Côté nourriture je me régale avec nouilles et bouillons en tous genres. Je teste de nouvelles choses plus ou moins appétissantes mais pour le moment tout est plutôt bon ! 

D’ici je vais aller faire le trek des gorges du saut du tigre, où je devrais voir d’autres occidentaux (youpi, je vais pouvoir parler à quelqu’un ! C’est pas trop la saison touristique ici, donc en général je suis soit seule dans mes dortoirs soit avec que des chinois, donc difficile d’avoir des conversations poussées). Ensuite j’irai peut-être à Shangri-La, tout au nord, mais j’hésite car j’ai peur d’y retrouver cette ambiance Disneyland qui manque d’authenticité. Après c’est décidé : je retourne dans des fermes bio pour apprendre de nouvelles choses. J’attends la confirmation d’une ferme près de Kunming qui a un projet de construction écologique pour lequel ils auraient besoin de bénévoles… J’espère que j’aurais l’occasion de discuter sérieusement des sujets qui m’intéressent avec des locaux, ça n’a pas l’air simple car ils ne veulent pas trop répondre à mes questions via Wechat, la messagerie instantanée chinoise qui est bien sûr pistée par le gouvernement. 

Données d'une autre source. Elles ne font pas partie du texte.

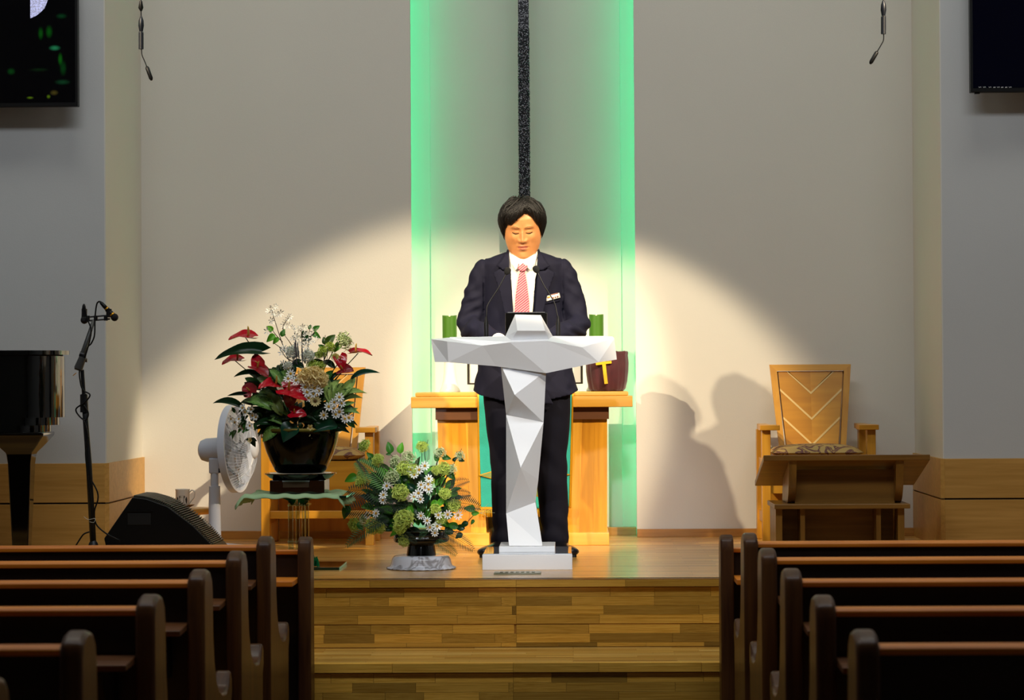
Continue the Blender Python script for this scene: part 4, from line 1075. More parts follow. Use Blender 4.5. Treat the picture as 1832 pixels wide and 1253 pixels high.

Petit point zéro déchet avant de finir ce mail ! La Chine c’est le pays de l’emballage, tout est emballé dans du plastique avec encore plus de plastique autour, même souvent les fruits et légumes ! J’arrive à ne pas acheter de bouteilles en faisant bouillir de l’eau du robinet, mais pour me sustenter au petit déjeuner j’ai été obligée d’acheter gâteaux et brioches sous de multiples emballages 🙁 

Bisous à tout le monde et donnez-moi des nouvelles.